Oh boy, let’s celebrate! Not!
Push to Reduce Taxes on Beer
We could also talk at length about the micro-brewing industry’s’ political push to reduce their excise taxes. Yet public health advocates have repeatedly said increasing taxes and prices on alcoholic beverages is an indispensable means for reducing alcohol related harms and excessive consumption. The last thing North Carolina needs is to lower its taxes on the beer industry.
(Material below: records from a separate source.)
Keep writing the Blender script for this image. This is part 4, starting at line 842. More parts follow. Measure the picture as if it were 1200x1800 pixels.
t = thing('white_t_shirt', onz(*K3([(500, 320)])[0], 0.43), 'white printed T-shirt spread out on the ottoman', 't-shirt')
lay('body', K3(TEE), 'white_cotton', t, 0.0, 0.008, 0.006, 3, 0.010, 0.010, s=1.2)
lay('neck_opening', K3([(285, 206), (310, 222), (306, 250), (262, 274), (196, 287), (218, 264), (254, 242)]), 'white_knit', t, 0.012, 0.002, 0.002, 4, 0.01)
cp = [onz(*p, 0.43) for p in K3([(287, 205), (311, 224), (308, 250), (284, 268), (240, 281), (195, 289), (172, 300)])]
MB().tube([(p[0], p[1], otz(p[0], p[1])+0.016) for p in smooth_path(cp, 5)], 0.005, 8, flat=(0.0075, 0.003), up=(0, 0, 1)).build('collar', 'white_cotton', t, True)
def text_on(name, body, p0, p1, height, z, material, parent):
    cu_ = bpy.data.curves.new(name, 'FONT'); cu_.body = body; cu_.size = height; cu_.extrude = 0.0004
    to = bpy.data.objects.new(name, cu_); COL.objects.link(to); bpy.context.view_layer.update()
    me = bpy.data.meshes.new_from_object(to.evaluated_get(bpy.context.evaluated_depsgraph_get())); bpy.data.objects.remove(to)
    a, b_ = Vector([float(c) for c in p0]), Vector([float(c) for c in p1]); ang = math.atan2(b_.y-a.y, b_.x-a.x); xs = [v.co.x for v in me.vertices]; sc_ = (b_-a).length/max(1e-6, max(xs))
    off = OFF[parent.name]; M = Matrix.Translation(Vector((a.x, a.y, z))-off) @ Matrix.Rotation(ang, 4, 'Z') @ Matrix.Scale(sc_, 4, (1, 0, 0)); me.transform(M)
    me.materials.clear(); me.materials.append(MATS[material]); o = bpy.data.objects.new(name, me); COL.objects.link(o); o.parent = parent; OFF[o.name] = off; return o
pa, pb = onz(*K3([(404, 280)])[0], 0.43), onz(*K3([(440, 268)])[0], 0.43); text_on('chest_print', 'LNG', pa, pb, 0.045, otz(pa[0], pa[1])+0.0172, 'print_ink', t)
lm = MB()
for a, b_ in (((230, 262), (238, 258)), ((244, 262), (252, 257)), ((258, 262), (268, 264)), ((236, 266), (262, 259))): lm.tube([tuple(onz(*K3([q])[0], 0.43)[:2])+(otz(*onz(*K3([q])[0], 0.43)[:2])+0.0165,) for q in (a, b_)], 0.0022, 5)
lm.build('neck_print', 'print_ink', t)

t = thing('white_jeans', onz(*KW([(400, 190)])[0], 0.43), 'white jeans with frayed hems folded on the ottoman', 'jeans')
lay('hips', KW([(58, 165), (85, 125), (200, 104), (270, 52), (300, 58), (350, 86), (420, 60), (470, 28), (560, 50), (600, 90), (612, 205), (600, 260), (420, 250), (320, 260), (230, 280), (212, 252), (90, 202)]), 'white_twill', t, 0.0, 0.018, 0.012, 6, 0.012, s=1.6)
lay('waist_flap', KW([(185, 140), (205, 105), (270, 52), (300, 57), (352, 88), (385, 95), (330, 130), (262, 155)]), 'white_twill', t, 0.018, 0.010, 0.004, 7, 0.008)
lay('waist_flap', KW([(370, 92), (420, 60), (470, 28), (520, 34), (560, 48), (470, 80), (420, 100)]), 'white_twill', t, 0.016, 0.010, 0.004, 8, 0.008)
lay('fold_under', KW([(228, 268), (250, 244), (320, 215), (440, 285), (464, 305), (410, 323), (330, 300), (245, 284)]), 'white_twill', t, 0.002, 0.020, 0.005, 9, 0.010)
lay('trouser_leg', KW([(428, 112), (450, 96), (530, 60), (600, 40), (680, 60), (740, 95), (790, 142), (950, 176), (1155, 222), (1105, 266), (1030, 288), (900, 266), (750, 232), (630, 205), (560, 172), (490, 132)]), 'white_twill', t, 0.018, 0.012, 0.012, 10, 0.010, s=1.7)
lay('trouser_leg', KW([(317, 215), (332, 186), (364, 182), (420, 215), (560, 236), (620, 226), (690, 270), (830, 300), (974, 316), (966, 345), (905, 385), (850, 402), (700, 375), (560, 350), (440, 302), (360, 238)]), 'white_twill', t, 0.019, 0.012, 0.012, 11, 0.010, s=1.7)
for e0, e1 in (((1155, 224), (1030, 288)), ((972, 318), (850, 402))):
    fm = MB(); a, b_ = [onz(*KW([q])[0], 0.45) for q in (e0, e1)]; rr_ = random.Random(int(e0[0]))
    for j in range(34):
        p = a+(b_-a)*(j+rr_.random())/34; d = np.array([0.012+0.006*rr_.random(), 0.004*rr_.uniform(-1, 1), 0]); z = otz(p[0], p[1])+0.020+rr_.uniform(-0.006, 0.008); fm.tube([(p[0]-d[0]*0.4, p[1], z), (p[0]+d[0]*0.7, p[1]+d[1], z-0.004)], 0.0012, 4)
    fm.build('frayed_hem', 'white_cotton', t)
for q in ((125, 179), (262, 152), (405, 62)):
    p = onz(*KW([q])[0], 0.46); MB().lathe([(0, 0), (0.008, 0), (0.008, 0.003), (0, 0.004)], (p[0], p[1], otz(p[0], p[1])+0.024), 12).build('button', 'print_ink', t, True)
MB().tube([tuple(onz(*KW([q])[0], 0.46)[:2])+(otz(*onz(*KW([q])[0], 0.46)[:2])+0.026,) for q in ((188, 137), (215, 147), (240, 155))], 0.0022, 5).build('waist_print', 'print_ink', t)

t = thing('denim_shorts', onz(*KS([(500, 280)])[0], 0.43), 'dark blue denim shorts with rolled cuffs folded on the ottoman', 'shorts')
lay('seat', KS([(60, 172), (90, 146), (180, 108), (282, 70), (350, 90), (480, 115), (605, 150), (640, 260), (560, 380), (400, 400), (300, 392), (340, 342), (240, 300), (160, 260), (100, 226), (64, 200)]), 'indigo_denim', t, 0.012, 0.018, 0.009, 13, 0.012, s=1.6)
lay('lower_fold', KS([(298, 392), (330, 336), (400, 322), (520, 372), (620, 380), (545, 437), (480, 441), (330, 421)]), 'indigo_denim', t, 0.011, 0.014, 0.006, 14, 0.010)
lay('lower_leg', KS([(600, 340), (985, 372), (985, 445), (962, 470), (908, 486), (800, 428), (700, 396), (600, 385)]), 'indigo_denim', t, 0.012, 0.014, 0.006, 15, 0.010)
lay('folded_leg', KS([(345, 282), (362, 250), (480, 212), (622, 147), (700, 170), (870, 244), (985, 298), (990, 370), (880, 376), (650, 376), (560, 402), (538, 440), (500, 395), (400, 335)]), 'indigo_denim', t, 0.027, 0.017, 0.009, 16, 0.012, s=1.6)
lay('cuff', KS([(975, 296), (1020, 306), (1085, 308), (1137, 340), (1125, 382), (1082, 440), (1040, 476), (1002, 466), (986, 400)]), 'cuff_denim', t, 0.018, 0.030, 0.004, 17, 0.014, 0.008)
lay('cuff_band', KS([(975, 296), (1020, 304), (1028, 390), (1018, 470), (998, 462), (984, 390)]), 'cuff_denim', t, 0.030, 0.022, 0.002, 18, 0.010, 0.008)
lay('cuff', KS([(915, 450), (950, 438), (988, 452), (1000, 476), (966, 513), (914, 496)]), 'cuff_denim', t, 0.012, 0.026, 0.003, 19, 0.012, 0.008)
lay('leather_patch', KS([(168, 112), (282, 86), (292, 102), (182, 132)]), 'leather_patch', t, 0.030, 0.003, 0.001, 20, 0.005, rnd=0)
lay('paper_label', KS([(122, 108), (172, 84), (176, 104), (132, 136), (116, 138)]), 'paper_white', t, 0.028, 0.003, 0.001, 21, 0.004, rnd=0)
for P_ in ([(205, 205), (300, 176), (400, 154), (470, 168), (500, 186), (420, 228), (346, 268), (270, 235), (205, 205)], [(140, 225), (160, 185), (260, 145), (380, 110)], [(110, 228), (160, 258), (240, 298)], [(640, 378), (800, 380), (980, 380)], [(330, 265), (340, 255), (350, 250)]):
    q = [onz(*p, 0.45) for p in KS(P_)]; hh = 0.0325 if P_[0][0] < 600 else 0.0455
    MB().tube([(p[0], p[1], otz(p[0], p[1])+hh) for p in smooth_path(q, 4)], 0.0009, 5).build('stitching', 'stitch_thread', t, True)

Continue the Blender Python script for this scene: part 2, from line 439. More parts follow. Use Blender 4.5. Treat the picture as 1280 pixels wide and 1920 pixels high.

Undermining of the Three-Tier System
We could further talk about the brewers’ efforts to undermine the state’s Three-Tier system of alcohol control. Micro-brewers can currently self-distribute if they remain under 25,000 barrels annually, which is a huge amount. Ninety-two percent of breweries in the country produce less than 7,500 barrels. But this year, brewers in the state sought to move a bill raising the number of barrels to 100,000. The passage of an initiative of this kind would be disastrous.
North Carolina’s three-tier system is made up of suppliers, distributors, and retailers. It’s an arrangement that provides critical checks and balances. Because of the independent buffer of a distributor between the supplier and the retailer, there are built in protections against corrupt, manipulative, or abusive industry practices.
To whatever level the three-tier system is diminished, the clarity of the chain of custody that scrupulously traces the product from production to sale is lost, protections against sales to minors and other abuses is lost, safeguards against contaminated or counterfeit products is lost, and an accurate means of collecting excise taxes is lost. To whatever means the specialty beer industry can get around this critical means of control, the public loses, the state and local communities lose, while the brewers laugh all the way to the bank.
So while many celebrate ten years of “Pop the Cap” this month and extol the many good things it purportedly brought about, keep in mind there is another face to the celebration – a sad one. Every fear that was expressed against the initiative, when it was first introduced, has now come to pass. And I can assure you, that’s not just the vociferations of some wild-eyed, crazed-looking, backwards, so-called prohibitionist preacher.